§ The problem
Work through the listing below and count the lines that hold "script". Answer with the number alone.

##### Source records

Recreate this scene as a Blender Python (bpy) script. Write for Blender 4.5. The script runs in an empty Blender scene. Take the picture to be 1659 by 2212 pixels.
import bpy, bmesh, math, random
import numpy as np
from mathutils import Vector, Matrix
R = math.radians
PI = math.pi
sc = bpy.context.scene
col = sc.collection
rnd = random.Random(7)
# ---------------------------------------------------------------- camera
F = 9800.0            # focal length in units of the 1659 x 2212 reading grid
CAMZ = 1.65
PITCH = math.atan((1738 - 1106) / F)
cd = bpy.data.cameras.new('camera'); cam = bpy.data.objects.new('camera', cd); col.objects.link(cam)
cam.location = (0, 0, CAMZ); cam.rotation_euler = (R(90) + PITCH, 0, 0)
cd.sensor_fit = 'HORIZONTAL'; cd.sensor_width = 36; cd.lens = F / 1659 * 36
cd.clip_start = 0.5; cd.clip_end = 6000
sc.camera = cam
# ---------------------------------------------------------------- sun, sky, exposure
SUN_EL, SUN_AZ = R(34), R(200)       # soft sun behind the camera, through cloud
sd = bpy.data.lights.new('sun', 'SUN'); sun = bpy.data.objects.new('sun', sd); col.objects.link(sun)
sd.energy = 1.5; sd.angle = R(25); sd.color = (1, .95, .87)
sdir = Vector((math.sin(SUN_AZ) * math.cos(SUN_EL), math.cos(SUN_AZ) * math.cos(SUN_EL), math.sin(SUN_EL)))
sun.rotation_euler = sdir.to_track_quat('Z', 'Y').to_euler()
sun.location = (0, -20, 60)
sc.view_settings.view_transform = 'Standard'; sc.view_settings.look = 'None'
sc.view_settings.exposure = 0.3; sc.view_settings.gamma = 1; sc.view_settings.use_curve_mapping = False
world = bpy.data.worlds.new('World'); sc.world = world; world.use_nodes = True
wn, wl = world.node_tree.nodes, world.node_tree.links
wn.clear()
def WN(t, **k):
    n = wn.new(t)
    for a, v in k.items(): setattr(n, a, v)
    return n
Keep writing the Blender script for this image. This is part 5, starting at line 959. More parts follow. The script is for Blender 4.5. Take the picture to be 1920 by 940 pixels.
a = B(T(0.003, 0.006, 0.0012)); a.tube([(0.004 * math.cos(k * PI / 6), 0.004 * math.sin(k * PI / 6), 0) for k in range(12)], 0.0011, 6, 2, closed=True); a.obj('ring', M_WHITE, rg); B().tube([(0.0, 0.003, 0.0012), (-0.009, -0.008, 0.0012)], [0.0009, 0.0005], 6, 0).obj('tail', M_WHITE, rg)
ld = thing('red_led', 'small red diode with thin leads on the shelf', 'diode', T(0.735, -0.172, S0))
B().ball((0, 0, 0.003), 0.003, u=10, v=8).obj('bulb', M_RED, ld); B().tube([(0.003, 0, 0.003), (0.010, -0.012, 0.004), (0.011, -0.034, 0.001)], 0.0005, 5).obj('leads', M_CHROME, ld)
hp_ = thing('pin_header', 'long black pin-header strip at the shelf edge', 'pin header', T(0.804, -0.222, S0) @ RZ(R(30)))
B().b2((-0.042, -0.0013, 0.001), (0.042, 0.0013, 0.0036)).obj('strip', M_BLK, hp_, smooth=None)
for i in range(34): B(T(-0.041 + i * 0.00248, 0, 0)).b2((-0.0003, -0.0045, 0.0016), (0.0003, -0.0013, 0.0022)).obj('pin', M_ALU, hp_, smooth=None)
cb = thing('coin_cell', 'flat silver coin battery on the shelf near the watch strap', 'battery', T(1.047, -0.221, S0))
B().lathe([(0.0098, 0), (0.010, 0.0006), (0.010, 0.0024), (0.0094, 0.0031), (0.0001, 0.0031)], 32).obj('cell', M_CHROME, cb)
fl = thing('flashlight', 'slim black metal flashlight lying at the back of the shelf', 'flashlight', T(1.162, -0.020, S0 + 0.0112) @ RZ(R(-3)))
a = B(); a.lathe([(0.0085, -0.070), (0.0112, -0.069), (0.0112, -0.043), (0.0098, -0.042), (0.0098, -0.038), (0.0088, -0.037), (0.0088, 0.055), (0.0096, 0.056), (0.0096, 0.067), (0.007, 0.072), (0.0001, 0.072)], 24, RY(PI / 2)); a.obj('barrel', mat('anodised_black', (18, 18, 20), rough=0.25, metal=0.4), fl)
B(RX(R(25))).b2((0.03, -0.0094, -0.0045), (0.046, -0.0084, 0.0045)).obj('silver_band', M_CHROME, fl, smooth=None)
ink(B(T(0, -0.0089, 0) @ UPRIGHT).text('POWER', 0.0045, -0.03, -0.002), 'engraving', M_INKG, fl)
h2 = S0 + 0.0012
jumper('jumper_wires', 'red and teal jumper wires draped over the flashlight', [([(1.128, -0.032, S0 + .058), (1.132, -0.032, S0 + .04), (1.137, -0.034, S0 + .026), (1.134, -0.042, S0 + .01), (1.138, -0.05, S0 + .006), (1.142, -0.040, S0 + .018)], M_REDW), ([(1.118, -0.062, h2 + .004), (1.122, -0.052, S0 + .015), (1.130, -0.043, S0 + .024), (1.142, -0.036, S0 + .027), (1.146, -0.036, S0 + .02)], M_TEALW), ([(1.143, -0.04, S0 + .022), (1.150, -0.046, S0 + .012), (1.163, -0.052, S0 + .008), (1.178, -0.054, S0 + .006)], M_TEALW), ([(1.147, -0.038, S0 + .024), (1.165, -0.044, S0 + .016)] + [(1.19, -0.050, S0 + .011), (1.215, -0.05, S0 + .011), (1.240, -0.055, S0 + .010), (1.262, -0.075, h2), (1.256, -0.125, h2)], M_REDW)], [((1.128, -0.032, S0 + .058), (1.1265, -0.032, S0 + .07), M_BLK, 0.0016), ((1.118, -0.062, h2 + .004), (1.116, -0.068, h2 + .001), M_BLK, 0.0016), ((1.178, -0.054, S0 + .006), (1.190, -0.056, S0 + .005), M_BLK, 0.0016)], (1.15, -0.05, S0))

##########

§ Exercise response
2